Wednesday, August 28, 2013

Does Yashwant Sinha Hold Solutions for the Economy?

The former finance minister has already given one solution - that the government should go, for the economy to bounce back. Yashwant Sinha has recently scaled up his attack, likening the current FM P Chidambaram to an “incompetent doctor“. If anybody from BJP or NDA or other opposition parties had said it, it would have been thought of as a stock view from the opposition. But coming from Sinha, observers would be more alert, especially if he has some real solutions for the current state of the economy. The one solution that he has already advocated for the falling rupee - which is to let it fall to wherever it goes - so as to save forex reserves, has already turned controversial, if not for anything else, for the sharp price hikes it would cause in fuels that are largely imported. Still, it shouldn’t be forgotten that Yashwant Sinha was the FM when India went through one of its severest economic crises. Sinha and his government had lost their jobs for tackling that crisis in a controversial way, but the nation had survived. 
He is perhaps one of the best examples of what an ex-IAS officer can achieve in mainstream politics. Not apolitical activism like what Arvind Kejriwal or Kiran Bedi pursued for long, but just plain old mainstream politics.

In that regard, Yashwant Sinha can be thought of as a pragmatic leader and not an idealistic one. He can even be thought of as an opportunist, but even then he has been an opportunist who also became a high achiever for the nation.

When he resigned after a 24 year long IAS career, as Joint Secretary in Ministry of Surface Transport, he was quick to join the highly idealistic socialist outfit, Janata Party. Later, when Janata Dal was formed, he would be a part of the new party, being close to Chandra Shekhar.

During Shekhar’s brief reign as PM, Sinha would get the crucial role of Finance Minister. Though it lasted for just over six months, Sinha had to tackle what was India’s worst financial crisis.

With India’s foreign exchange reserves at just $1.2 billion in January 1991 and depleted to half by June, barely enough to last for roughly 3 weeks of essential imports, India was only weeks way from defaulting on its external balance of payment obligations.

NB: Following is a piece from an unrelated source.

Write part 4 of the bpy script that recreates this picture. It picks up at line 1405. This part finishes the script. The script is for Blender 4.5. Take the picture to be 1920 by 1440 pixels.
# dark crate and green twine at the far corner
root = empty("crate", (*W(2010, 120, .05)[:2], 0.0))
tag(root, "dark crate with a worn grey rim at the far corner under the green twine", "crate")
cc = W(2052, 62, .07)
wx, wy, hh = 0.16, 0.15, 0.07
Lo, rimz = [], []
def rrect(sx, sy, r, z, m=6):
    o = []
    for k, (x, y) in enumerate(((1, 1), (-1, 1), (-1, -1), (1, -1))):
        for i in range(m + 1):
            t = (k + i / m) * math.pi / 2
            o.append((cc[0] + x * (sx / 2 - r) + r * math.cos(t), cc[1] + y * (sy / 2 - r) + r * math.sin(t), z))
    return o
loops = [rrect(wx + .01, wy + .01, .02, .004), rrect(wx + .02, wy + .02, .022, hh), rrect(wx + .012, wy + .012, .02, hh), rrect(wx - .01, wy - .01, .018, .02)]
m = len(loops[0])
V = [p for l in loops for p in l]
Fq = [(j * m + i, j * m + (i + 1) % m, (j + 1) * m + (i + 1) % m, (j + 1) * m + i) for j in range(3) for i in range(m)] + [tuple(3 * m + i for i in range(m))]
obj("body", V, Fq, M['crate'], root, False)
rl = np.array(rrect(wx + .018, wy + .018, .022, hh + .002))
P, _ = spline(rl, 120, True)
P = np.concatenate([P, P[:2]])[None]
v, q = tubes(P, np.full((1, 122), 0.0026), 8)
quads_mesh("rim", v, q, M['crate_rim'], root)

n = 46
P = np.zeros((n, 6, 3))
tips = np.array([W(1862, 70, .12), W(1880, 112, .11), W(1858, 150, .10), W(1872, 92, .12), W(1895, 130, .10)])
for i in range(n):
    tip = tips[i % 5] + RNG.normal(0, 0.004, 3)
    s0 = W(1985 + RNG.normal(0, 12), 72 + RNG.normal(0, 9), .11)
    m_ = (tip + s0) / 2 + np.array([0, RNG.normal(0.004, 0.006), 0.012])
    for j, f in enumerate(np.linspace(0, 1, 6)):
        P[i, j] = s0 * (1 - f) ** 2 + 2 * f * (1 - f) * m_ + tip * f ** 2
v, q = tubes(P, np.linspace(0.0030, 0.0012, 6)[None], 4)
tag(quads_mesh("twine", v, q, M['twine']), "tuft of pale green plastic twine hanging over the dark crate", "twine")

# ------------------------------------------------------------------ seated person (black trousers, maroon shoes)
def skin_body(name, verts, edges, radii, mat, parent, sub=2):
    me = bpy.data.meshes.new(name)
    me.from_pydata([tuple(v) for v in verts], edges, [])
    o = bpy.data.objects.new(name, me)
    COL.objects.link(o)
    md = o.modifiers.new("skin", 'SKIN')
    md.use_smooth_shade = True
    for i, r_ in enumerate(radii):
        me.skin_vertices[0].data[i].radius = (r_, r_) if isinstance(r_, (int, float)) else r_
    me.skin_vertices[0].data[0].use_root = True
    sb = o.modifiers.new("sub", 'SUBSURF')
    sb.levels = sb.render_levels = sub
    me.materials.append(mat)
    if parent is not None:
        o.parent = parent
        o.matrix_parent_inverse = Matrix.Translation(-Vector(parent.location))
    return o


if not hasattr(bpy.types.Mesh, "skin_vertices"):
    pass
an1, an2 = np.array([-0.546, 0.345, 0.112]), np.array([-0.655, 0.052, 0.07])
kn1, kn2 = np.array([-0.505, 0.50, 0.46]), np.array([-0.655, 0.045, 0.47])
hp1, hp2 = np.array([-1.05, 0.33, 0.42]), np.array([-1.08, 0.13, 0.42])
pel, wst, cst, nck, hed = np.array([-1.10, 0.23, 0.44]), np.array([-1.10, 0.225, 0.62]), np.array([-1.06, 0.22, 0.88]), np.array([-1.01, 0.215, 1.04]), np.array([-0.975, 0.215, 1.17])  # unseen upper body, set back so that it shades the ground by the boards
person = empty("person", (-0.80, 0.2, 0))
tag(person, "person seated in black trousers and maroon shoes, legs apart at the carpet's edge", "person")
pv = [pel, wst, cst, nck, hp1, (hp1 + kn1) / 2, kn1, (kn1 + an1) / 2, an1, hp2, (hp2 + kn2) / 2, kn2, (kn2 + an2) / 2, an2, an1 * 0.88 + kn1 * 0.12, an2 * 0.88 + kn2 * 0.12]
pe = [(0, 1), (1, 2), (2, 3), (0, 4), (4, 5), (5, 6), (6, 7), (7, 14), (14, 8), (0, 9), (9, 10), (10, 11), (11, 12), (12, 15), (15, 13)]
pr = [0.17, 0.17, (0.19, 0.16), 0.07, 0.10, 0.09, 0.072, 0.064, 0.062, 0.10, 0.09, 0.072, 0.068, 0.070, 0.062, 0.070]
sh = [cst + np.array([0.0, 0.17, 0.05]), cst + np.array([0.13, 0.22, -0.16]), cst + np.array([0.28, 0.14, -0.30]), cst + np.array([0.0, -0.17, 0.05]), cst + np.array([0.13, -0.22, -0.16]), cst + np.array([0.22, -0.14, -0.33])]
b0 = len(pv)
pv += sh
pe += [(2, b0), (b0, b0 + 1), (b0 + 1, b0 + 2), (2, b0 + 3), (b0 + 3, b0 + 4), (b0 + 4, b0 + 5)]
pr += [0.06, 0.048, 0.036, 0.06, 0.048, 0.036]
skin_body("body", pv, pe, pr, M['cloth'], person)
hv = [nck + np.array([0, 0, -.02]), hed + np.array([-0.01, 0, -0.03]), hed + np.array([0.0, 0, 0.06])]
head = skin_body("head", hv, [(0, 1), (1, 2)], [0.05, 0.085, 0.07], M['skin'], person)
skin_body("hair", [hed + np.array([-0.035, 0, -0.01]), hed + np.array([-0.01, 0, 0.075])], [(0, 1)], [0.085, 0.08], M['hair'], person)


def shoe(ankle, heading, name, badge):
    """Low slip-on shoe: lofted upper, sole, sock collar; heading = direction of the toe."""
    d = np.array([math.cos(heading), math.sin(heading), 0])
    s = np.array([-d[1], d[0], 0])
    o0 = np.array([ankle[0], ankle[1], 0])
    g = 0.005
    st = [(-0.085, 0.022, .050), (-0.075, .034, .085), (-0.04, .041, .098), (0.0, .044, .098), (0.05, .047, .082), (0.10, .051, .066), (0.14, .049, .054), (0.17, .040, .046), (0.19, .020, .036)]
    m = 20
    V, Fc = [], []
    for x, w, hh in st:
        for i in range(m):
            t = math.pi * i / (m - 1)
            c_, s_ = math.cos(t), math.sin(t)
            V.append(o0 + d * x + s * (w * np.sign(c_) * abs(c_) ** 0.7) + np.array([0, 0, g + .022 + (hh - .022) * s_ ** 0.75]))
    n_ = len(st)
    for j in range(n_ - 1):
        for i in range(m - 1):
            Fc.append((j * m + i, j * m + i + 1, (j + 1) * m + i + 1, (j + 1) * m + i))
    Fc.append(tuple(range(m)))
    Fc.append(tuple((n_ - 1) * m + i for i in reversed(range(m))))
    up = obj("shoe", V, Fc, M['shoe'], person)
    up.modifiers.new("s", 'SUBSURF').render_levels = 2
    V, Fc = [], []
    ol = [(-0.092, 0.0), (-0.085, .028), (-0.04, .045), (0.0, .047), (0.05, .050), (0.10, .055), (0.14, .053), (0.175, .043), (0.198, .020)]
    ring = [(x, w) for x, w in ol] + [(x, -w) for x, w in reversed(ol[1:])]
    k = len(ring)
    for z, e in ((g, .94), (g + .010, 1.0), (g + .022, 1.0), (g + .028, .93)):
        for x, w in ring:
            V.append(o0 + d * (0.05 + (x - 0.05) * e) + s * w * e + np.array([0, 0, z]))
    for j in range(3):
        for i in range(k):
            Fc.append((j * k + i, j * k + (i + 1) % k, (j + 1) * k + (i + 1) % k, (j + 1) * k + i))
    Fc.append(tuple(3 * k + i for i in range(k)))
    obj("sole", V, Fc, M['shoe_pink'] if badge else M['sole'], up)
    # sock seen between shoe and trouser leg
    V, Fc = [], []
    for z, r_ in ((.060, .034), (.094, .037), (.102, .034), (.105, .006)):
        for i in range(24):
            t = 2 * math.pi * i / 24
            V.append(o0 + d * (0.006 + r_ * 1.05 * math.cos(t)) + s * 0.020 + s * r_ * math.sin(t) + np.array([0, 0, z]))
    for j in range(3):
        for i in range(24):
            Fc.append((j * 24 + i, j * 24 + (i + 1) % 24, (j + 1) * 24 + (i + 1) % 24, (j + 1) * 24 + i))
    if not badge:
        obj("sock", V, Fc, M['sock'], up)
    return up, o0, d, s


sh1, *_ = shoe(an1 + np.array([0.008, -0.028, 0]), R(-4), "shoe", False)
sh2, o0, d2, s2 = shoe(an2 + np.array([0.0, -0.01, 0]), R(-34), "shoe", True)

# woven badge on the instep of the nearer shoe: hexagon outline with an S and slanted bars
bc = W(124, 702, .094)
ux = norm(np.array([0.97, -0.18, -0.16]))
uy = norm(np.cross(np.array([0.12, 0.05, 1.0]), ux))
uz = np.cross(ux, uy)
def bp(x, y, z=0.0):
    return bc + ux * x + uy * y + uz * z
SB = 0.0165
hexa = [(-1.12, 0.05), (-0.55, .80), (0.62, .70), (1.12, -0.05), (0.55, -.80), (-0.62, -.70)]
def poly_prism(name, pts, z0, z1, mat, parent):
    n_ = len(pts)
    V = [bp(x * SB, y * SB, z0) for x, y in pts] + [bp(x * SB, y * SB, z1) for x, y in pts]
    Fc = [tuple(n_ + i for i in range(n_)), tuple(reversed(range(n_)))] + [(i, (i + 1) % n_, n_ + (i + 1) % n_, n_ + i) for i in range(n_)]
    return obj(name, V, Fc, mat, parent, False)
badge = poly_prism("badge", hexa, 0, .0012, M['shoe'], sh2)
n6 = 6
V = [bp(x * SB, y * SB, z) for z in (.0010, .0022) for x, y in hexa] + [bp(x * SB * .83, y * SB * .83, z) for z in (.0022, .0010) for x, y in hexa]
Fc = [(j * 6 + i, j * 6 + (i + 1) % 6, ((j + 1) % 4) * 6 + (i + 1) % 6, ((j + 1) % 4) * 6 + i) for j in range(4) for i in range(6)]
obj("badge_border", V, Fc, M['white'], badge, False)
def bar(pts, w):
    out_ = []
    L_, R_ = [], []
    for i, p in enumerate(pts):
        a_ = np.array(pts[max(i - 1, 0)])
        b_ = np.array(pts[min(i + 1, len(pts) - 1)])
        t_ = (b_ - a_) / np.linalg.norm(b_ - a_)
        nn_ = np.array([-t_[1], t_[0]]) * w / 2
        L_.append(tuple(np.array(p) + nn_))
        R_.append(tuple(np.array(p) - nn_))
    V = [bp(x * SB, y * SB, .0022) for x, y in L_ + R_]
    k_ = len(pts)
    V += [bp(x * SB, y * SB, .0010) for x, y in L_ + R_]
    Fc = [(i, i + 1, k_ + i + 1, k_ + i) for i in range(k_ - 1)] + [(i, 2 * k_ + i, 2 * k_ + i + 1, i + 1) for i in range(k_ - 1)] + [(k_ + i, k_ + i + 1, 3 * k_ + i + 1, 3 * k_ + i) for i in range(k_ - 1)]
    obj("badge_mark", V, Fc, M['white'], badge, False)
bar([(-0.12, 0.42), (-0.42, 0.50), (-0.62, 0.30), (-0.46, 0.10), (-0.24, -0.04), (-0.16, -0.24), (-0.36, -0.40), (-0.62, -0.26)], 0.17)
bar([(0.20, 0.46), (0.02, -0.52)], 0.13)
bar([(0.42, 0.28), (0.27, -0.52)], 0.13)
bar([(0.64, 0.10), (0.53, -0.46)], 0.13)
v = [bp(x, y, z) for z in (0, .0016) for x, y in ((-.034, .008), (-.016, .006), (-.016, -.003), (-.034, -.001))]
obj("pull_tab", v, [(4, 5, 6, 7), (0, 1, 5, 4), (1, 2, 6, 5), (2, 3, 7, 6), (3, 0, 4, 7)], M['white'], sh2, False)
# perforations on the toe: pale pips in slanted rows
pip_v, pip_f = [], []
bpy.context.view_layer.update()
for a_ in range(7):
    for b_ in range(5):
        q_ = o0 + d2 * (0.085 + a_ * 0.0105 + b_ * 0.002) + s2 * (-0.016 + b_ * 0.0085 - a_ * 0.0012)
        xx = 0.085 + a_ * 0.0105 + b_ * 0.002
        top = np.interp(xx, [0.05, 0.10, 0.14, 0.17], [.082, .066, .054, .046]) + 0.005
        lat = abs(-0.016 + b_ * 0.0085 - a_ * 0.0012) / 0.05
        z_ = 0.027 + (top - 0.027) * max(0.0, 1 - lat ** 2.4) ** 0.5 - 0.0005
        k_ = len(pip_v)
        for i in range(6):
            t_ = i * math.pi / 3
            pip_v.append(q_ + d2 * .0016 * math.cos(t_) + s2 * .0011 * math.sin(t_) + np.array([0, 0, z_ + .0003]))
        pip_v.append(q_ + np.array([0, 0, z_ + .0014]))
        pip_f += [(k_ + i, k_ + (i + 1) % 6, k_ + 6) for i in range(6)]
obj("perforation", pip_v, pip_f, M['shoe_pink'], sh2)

The government’s immediate response was to secure an emergency loan of $2.2 billion from the International Monetary Fund by pledging 67 tons of India's gold reserves as collateral. The Reserve Bank of India had to airlift 47 tons of gold to the Bank of England and 20 tons of gold to the Union Bank of Switzerland to raise $600 million.

Though national sentiments were outraged and there was public outcry when it was learned that the government had pledged the country's entire gold reserves against the loan, it was a masterly move that saved the country from a disastrous default. However, the unconventional move caused the Chandra Shekhar government to collapse a few months after having authorized the airlift.

By 1996, when it became clear that Janata Dal was finished and that the new alternative to Congress was the BJP, Sinha joined the extreme right-wing party, thereby calling to ridicule his long-held socialist and secular history. But the move was that of a pragmatist and not an opportunist.

And for the nation, as well as for himself, it proved quite productive. He was appointed Finance Minister by Prime Minister AB Vajpayee in 1998, and as Minister for External Affairs in 2002. While being FM, Sinha was widely credited for pushing through several major reform measures that put the Indian economy on a firm growth trajectory.

Among them are lowering of real interest rates, introducing tax deduction for mortgage interest, freeing up the telecommunications sector, helping fund the National Highways Authority, and deregulating the petroleum industry.

However, he was also heavily criticised for going back on several of NDA's economic policy initiatives, for which he lost the job to Jaswant Singh in 2002.

Will he make an eventual comeback in 2014? Always a moderate, Yashwant Sinha doesn’t originally belong to the Narendra Modi camp of BJP. But if needed, he can again take a pragmatic step. And there is that rare chance that if allies and supporting parties don’t allow Modi to be PM, Yashwant Sinha can even end up as a consensus PM.